Step 5: Let the pick stick out a tiny bit. Now you can start to hear notes ringing out as you move your ARM up and down... again only ONE note can be heard. The other notes are muted.

Step 6: Let the pick stick out all the way. If you have practiced everything correctly you should have a decent sweep sound as you move your ARM up and down.

You should learn about the THUMB MUTING technique.
You should learn 3 string arpeggios.
You should get a real guitar teacher to show you how to sweep pick... 98% of self taught players have no chance at truly being able to sweep properly. They usually are doing something that sort of resembles a sweep, but not nearly the right thing.


+1

Arm movement comes from the elbow, rather than the shoulder. (at least for me).

Having made contact with a string using the above, if you are going to play more notes on that string, use your wrist (small motion) for moving the pick up and down.

I also found that I had friction problems where my underarm and thumb pad were sticking very slightly on the guitar body ... and by covering up with a long sleeve, literally gripped into my palm, the difference in control was remarkable. That showed the mechanics of the technique were working, and it was friction holding me back.

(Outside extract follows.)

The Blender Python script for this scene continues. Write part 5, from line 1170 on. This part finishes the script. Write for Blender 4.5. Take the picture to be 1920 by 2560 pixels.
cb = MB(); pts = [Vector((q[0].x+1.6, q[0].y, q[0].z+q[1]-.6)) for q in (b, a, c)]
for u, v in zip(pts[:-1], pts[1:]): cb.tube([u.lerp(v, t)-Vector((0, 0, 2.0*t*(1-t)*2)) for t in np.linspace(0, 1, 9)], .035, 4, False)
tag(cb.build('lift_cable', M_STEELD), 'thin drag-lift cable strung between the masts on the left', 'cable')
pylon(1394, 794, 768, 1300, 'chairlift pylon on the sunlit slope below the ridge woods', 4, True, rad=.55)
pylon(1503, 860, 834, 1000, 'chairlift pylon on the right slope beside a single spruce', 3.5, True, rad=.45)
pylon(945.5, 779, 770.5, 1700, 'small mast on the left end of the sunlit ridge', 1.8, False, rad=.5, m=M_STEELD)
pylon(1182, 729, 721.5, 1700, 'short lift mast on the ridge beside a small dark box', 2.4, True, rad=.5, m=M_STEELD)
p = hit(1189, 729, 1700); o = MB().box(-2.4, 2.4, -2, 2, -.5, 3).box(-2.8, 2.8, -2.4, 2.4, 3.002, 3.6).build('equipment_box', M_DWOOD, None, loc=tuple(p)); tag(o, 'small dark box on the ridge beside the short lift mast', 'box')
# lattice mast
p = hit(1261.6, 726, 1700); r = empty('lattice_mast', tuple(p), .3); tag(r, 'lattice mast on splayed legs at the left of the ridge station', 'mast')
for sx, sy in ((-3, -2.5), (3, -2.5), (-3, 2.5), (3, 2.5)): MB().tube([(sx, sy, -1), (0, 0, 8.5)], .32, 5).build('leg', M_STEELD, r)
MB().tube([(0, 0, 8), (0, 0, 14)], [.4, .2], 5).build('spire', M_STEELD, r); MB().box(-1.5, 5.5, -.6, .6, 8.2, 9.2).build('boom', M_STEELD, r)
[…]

But that's a temporary solution. The real answer was to be in contact with the guitar body as lightly as possible. As my arm is heavy. that's challenging for me without putting tension somewhere else.
#5
You might try holding the guitar in between your legs in classical position rather than on your picking side leg. That position tends to make picking, especially sweep picking much more difficult because your arm needs to cock back rather than relax into a good position.